天使と悪魔
★film rating: B
※A、B、Cの3段階を、さらにそれぞれ+、non、-で評価しています。
ロバート・ラングドン教授(トム・ハンクス)は、ヴァチカンからある紋章についての説明を求められた。その紋章は伝説の秘密結社イルミナティのものだった。イルミナティはガリレオ・ガリレイを中心とする科学者たちで結成されたが、ヴァチカンからの激しい宗教弾圧によって消滅したものと思われていたが、ローマ教皇逝去に伴う教皇選挙(コンクラーベ)を機に復活を遂げたのだ。彼らは教皇有力候補となっている4人の枢機卿を誘拐、1時間ごとに1人を殺害すると予告。さらにはCERN(欧州原子核研究機構)から盗み出した反物質を用い、ヴァチカン市内での大爆発を企んでいた。ラングドンはCERNの科学者ヴィットリア(アイェレット・ゾラー)と共に、事件解決の為に奔走する。
ロン・ハワード監督の前作『フロスト×ニクソン』(2008)は、上質のアメリカ娯楽映画の佳作でした。特に小品を監督するときに優れた仕事をする場合が多い人です。しかしハワードには大味な娯楽大作の監督という顔もあります。彼の代表作である『バックドラフト』(1991)、『遥かなる大地へ』(1992)、『アポロ13』(1995)、『ビューティフル・マインド』(2001)といった作品に、コクや香りを求めるのは難しい。正直に言って、『チェンジリング』(2008)はクリント・イーストウッドに交代して良かったと思ったものでした。

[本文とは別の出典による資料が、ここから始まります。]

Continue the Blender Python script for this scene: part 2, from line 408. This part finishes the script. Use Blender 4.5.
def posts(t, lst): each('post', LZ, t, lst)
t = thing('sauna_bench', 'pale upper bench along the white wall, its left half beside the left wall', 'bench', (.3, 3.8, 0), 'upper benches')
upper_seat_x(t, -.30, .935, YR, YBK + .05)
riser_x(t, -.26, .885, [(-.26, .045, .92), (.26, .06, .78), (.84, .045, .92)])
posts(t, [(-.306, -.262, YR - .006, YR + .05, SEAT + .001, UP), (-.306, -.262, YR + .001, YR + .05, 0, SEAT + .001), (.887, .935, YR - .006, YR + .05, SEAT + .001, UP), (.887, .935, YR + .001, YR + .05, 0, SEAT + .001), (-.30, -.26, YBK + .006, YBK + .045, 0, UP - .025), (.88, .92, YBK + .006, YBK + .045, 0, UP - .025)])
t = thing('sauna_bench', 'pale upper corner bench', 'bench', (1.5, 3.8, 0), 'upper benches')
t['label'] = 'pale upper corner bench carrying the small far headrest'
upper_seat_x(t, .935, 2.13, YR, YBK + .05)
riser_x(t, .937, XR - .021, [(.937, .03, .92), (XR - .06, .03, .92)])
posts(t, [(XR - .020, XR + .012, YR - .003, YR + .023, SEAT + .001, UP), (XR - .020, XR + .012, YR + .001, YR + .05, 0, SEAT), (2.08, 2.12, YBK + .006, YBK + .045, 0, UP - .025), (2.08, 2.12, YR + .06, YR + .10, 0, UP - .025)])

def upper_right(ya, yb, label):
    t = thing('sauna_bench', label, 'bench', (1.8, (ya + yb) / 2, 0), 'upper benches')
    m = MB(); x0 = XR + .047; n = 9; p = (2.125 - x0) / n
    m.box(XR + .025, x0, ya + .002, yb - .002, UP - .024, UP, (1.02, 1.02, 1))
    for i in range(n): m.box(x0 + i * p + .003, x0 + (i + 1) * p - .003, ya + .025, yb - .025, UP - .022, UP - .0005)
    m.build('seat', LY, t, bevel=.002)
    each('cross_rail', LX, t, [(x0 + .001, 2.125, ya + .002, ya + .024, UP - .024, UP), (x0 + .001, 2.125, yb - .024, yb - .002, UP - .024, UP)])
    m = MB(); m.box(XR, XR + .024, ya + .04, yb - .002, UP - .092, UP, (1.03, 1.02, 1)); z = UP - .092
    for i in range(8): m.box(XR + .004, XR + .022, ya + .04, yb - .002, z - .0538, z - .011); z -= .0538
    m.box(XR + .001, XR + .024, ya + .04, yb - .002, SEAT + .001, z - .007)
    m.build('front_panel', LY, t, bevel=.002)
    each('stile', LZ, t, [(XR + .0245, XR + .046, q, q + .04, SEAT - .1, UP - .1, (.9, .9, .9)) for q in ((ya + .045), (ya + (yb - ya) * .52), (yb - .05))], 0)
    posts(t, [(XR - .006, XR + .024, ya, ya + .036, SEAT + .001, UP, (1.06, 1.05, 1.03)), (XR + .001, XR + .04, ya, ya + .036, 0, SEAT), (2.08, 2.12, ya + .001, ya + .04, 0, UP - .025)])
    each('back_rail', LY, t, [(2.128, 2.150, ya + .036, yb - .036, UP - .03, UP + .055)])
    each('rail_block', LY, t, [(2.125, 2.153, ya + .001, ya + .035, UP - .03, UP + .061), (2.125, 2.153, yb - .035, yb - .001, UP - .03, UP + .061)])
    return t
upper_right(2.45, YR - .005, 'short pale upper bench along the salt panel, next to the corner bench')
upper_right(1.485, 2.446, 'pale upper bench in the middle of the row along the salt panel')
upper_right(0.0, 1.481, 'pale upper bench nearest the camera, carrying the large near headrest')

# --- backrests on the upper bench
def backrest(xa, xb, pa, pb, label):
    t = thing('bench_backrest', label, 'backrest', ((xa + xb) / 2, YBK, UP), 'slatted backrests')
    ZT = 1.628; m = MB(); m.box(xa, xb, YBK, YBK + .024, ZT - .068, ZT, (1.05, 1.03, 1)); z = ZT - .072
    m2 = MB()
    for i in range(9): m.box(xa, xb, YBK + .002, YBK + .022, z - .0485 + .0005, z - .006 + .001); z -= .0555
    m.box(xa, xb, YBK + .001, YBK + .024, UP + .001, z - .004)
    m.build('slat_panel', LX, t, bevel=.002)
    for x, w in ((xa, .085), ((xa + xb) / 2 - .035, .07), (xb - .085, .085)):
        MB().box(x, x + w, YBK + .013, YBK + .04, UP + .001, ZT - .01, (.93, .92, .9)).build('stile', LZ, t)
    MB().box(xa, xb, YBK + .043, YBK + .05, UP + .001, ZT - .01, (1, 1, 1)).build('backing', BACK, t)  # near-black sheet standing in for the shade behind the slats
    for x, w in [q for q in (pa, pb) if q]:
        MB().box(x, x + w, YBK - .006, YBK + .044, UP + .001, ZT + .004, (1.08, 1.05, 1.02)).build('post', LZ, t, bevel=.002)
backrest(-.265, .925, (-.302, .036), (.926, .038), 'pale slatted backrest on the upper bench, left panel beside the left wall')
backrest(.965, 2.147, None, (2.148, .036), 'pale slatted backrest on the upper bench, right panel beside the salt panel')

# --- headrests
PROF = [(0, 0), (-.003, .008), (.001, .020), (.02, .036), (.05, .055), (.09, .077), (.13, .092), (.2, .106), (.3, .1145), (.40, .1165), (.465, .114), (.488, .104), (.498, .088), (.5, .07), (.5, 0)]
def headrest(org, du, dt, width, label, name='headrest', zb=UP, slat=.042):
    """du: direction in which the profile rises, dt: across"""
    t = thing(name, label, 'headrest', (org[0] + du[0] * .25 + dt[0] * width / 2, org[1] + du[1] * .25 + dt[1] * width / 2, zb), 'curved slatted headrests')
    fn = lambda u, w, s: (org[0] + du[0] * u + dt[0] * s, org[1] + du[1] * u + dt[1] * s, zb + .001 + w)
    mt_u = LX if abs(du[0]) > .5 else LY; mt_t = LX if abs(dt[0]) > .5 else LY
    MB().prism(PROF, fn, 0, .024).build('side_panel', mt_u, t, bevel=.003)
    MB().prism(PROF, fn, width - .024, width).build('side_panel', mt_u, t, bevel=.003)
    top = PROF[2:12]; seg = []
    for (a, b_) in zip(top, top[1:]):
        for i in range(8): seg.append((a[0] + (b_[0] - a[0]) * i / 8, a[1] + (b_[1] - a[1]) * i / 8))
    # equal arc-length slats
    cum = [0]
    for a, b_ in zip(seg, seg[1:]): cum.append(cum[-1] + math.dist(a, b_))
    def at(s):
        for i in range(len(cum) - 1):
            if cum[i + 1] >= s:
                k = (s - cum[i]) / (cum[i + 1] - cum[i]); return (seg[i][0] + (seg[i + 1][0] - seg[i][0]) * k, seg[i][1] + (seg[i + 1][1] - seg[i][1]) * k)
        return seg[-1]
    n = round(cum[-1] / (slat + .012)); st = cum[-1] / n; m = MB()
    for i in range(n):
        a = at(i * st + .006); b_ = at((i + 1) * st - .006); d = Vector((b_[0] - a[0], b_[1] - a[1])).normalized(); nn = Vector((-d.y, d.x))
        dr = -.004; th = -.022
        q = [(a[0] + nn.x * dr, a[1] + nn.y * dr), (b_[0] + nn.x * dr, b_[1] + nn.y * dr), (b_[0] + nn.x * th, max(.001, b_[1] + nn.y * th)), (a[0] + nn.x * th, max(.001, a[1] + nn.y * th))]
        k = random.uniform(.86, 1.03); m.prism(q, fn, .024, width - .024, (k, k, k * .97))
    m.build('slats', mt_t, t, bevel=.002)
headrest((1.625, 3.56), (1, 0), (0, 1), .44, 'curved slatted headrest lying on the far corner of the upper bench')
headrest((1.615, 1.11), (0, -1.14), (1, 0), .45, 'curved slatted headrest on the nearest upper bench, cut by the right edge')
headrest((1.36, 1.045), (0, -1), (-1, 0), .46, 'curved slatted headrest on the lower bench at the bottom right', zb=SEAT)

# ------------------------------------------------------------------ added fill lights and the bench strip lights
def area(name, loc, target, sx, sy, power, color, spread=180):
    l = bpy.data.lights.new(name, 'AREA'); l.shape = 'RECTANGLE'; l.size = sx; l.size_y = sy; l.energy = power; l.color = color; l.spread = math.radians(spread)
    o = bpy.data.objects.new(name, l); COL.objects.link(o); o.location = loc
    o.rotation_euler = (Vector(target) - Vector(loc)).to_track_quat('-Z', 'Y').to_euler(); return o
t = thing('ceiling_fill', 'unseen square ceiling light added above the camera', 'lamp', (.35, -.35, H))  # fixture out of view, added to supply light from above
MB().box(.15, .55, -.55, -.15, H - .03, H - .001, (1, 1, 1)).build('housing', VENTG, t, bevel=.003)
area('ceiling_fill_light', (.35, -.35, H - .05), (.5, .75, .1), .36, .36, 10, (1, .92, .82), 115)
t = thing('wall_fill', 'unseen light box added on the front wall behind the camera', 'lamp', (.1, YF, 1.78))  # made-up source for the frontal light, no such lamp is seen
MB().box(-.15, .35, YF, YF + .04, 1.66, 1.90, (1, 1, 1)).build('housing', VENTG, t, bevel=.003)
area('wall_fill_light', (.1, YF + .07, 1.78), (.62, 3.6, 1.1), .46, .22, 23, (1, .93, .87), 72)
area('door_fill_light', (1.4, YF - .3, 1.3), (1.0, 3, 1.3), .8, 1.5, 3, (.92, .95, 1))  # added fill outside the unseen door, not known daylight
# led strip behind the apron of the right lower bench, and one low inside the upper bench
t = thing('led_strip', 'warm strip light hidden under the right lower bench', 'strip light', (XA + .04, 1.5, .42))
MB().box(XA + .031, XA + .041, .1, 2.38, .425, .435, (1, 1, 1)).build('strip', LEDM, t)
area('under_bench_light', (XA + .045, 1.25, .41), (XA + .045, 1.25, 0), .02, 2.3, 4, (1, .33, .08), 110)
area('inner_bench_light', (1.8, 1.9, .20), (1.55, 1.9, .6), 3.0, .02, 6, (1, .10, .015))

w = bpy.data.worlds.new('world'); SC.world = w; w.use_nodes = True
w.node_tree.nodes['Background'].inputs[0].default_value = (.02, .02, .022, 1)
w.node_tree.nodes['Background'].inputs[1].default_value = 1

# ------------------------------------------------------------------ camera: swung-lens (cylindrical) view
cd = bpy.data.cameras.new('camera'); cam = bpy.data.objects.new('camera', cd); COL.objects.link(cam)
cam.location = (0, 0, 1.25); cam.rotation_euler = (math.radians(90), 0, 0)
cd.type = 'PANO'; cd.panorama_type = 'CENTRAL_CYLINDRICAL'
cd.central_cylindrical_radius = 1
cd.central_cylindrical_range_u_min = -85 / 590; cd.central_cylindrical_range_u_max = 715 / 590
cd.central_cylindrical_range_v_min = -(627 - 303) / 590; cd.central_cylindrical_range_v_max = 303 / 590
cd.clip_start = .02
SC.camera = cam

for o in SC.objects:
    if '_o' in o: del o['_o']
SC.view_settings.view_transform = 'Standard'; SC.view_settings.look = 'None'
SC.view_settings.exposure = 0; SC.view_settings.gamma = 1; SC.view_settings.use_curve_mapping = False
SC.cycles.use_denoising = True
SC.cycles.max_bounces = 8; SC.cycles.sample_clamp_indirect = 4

本作の元となったダン・ブラウンの原作はとても楽しく読みましたが、細かい箇所は殆ど記憶にありません。いや元々、マイクル・クライトンの小説のように、情報盛りだくさんで読書中は面白いものの、マネキンのような登場人物によって記憶には残らない本でした。それが悪いと言っているのではありませんが、薄味大作監督との相性によって、出来栄えはある意味保証されたようなもの。その点では概ね予想通りの映画で、2時間余楽しませてもらえますが、それ以上でもそれ以下でもありません。
但し前作『ダ・ヴィンチ・コード』(2006)映画版(原作とは時制が逆ですが)の不評で省みたのか、脚本家チームはより映画向きに脚色しています。相当にアップテンポで、内容自体もかなり改変しているようです。事件をほぼ1日の間に集約し、タイムリミットが幾つも仕掛けられている。次々と危機また危機が襲い掛かるので、アクション/スリラーとして退屈する暇さえありません。がんがん進むのは結構として、謎は全てラングドン以下探偵メンバーがその場で解いてしまうので、観客が置いてけぼりなのは前作同様。これは文章で読んで面白いものと、映像にして面白いものは違う為です。映画の中で観客が解けないなぞなぞを出されても困ります。つまりはそもそも映画化向きの題材ではない、とも言えます。
それでも映画としての価値があるのは、壮大な映像を眺められるから。文章で読むのと映像で観るのとでは、各名所の存在感が断然違います。ローマ市内、ヴァチカン市国を舞台しているので、観光映画として楽しめるのです。パンテオンやシスティナ礼拝堂など、僕自身が11年前に行った名所があちこち出て来て、結構楽しめました。しかし各名所もかなり高度なVFXの賜物。実際に撮影出来なかった所が多かったのと、破壊される場面があったなどの理由によるものです。コンクラーベの模様が見られるのは面白かったことも言い添えておきましょう。
トム・ハンクス、ユアン・マクレガー、アイェレット・ゾラー 、ステラン・スカルスガルドと役者は揃っていますが、無難にこなしているだけで特に印象には残らず。ハンス・ジマーの音楽は格調高く、且つスリリングで、これは中々良かったです。
天使と悪魔
Angels & Demons
- 2009年 / アメリカ / カラー / 138分 / 画面比:2.35:1
- 映倫(日本):指定無し
- MPAA(USA):Rated PG-13 for sequences of violence, disturbing images and thematic material.
- 劇場公開日:2009.5.15.
- 鑑賞日時:2009.5.23.
- 劇場:ワーナーマイカル・シネマズ港北ニュータウン1/ドルビーデジタルでの上映。公開2週目の土曜日15時15分からの回、434席の劇場は約30人の入り。客足少ないのは、豚インフルエンザの影響もあり?